Material provided ::
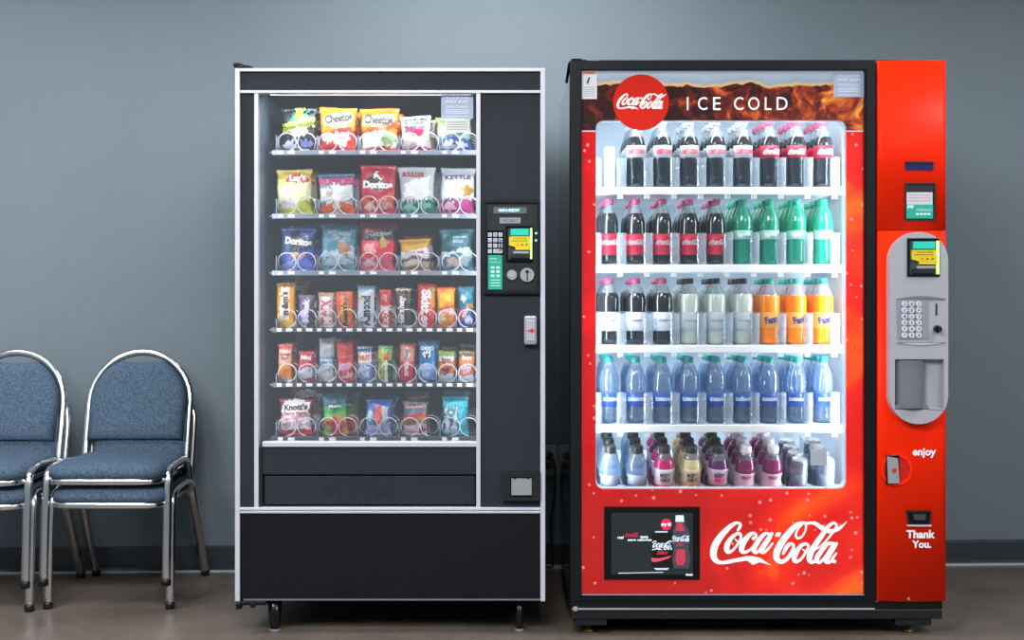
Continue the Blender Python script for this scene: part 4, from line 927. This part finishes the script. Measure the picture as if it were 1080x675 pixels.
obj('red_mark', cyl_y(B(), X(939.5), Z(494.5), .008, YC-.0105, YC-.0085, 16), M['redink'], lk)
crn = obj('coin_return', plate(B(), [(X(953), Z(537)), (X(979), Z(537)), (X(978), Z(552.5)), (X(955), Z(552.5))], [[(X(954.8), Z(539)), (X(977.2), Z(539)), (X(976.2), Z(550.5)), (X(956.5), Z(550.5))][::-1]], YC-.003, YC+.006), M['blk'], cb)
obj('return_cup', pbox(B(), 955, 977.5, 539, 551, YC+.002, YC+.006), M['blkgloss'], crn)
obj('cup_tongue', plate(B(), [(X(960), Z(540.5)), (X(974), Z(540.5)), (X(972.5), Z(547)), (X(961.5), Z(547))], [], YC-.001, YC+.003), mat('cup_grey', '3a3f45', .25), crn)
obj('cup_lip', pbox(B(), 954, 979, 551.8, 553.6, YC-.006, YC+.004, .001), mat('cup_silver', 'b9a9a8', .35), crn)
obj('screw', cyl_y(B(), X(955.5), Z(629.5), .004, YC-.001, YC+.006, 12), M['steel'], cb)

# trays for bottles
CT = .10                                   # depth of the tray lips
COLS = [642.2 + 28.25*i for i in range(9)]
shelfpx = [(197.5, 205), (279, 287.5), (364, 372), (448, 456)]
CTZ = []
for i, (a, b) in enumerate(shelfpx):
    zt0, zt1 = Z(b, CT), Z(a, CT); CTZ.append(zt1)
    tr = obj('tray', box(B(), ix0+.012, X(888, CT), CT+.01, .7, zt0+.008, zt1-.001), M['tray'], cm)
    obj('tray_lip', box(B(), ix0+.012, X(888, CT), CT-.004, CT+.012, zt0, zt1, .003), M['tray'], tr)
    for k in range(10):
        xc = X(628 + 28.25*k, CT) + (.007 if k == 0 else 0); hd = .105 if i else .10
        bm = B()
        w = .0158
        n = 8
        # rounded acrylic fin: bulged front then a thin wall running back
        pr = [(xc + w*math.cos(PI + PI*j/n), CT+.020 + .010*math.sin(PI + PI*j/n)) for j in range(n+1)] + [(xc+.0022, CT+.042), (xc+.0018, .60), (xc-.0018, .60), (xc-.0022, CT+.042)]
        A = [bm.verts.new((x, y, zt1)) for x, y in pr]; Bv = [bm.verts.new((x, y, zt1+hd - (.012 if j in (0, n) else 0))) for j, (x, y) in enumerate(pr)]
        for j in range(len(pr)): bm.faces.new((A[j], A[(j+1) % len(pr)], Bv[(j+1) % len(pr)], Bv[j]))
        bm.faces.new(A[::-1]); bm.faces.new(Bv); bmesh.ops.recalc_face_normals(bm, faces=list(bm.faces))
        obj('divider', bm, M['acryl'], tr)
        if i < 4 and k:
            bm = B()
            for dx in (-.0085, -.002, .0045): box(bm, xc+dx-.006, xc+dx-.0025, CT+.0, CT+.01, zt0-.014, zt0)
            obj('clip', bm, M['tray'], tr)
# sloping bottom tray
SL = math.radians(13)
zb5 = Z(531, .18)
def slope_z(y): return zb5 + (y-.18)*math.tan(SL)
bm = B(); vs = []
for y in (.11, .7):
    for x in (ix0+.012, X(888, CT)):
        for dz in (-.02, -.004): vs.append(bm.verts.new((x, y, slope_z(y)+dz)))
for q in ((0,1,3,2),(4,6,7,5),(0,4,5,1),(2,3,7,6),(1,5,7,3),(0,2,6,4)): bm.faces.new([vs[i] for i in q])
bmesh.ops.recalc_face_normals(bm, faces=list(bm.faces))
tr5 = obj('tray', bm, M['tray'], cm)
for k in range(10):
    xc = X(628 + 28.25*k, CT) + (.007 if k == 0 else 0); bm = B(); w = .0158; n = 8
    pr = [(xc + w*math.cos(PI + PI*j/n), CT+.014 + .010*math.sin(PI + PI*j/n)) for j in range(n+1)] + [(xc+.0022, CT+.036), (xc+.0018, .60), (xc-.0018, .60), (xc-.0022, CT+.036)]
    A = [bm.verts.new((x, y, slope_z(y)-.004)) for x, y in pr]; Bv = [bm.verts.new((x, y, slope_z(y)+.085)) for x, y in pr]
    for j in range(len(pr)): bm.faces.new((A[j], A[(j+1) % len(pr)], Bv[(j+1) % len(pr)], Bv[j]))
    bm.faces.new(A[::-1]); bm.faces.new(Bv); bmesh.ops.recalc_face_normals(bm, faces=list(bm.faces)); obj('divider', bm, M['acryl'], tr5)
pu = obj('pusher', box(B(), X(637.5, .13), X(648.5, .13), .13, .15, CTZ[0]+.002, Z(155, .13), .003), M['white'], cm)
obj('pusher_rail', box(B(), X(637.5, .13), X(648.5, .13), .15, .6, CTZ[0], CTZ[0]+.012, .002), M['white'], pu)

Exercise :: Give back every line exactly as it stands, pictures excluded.

Task response ::
Continue the Blender Python script for this scene: part 4, from line 927. This part finishes the script. Measure the picture as if it were 1080x675 pixels.
obj('red_mark', cyl_y(B(), X(939.5), Z(494.5), .008, YC-.0105, YC-.0085, 16), M['redink'], lk)
crn = obj('coin_return', plate(B(), [(X(953), Z(537)), (X(979), Z(537)), (X(978), Z(552.5)), (X(955), Z(552.5))], [[(X(954.8), Z(539)), (X(977.2), Z(539)), (X(976.2), Z(550.5)), (X(956.5), Z(550.5))][::-1]], YC-.003, YC+.006), M['blk'], cb)
obj('return_cup', pbox(B(), 955, 977.5, 539, 551, YC+.002, YC+.006), M['blkgloss'], crn)
obj('cup_tongue', plate(B(), [(X(960), Z(540.5)), (X(974), Z(540.5)), (X(972.5), Z(547)), (X(961.5), Z(547))], [], YC-.001, YC+.003), mat('cup_grey', '3a3f45', .25), crn)
obj('cup_lip', pbox(B(), 954, 979, 551.8, 553.6, YC-.006, YC+.004, .001), mat('cup_silver', 'b9a9a8', .35), crn)
obj('screw', cyl_y(B(), X(955.5), Z(629.5), .004, YC-.001, YC+.006, 12), M['steel'], cb)

# trays for bottles
CT = .10                                   # depth of the tray lips
COLS = [642.2 + 28.25*i for i in range(9)]
shelfpx = [(197.5, 205), (279, 287.5), (364, 372), (448, 456)]
CTZ = []
for i, (a, b) in enumerate(shelfpx):
    zt0, zt1 = Z(b, CT), Z(a, CT); CTZ.append(zt1)
    tr = obj('tray', box(B(), ix0+.012, X(888, CT), CT+.01, .7, zt0+.008, zt1-.001), M['tray'], cm)
    obj('tray_lip', box(B(), ix0+.012, X(888, CT), CT-.004, CT+.012, zt0, zt1, .003), M['tray'], tr)
    for k in range(10):
        xc = X(628 + 28.25*k, CT) + (.007 if k == 0 else 0); hd = .105 if i else .10
        bm = B()
        w = .0158
        n = 8
        # rounded acrylic fin: bulged front then a thin wall running back
        pr = [(xc + w*math.cos(PI + PI*j/n), CT+.020 + .010*math.sin(PI + PI*j/n)) for j in range(n+1)] + [(xc+.0022, CT+.042), (xc+.0018, .60), (xc-.0018, .60), (xc-.0022, CT+.042)]
        A = [bm.verts.new((x, y, zt1)) for x, y in pr]; Bv = [bm.verts.new((x, y, zt1+hd - (.012 if j in (0, n) else 0))) for j, (x, y) in enumerate(pr)]
        for j in range(len(pr)): bm.faces.new((A[j], A[(j+1) % len(pr)], Bv[(j+1) % len(pr)], Bv[j]))
        bm.faces.new(A[::-1]); bm.faces.new(Bv); bmesh.ops.recalc_face_normals(bm, faces=list(bm.faces))
        obj('divider', bm, M['acryl'], tr)
        if i < 4 and k:
            bm = B()
            for dx in (-.0085, -.002, .0045): box(bm, xc+dx-.006, xc+dx-.0025, CT+.0, CT+.01, zt0-.014, zt0)
            obj('clip', bm, M['tray'], tr)
# sloping bottom tray
SL = math.radians(13)
zb5 = Z(531, .18)
def slope_z(y): return zb5 + (y-.18)*math.tan(SL)
bm = B(); vs = []
for y in (.11, .7):
    for x in (ix0+.012, X(888, CT)):
        for dz in (-.02, -.004): vs.append(bm.verts.new((x, y, slope_z(y)+dz)))
for q in ((0,1,3,2),(4,6,7,5),(0,4,5,1),(2,3,7,6),(1,5,7,3),(0,2,6,4)): bm.faces.new([vs[i] for i in q])
bmesh.ops.recalc_face_normals(bm, faces=list(bm.faces))
tr5 = obj('tray', bm, M['tray'], cm)
for k in range(10):
    xc = X(628 + 28.25*k, CT) + (.007 if k == 0 else 0); bm = B(); w = .0158; n = 8
    pr = [(xc + w*math.cos(PI + PI*j/n), CT+.014 + .010*math.sin(PI + PI*j/n)) for j in range(n+1)] + [(xc+.0022, CT+.036), (xc+.0018, .60), (xc-.0018, .60), (xc-.0022, CT+.036)]
    A = [bm.verts.new((x, y, slope_z(y)-.004)) for x, y in pr]; Bv = [bm.verts.new((x, y, slope_z(y)+.085)) for x, y in pr]
    for j in range(len(pr)): bm.faces.new((A[j], A[(j+1) % len(pr)], Bv[(j+1) % len(pr)], Bv[j]))
    bm.faces.new(A[::-1]); bm.faces.new(Bv); bmesh.ops.recalc_face_normals(bm, faces=list(bm.faces)); obj('divider', bm, M['acryl'], tr5)
pu = obj('pusher', box(B(), X(637.5, .13), X(648.5, .13), .13, .15, CTZ[0]+.002, Z(155, .13), .003), M['white'], cm)
obj('pusher_rail', box(B(), X(637.5, .13), X(648.5, .13), .15, .6, CTZ[0], CTZ[0]+.012, .002), M['white'], pu)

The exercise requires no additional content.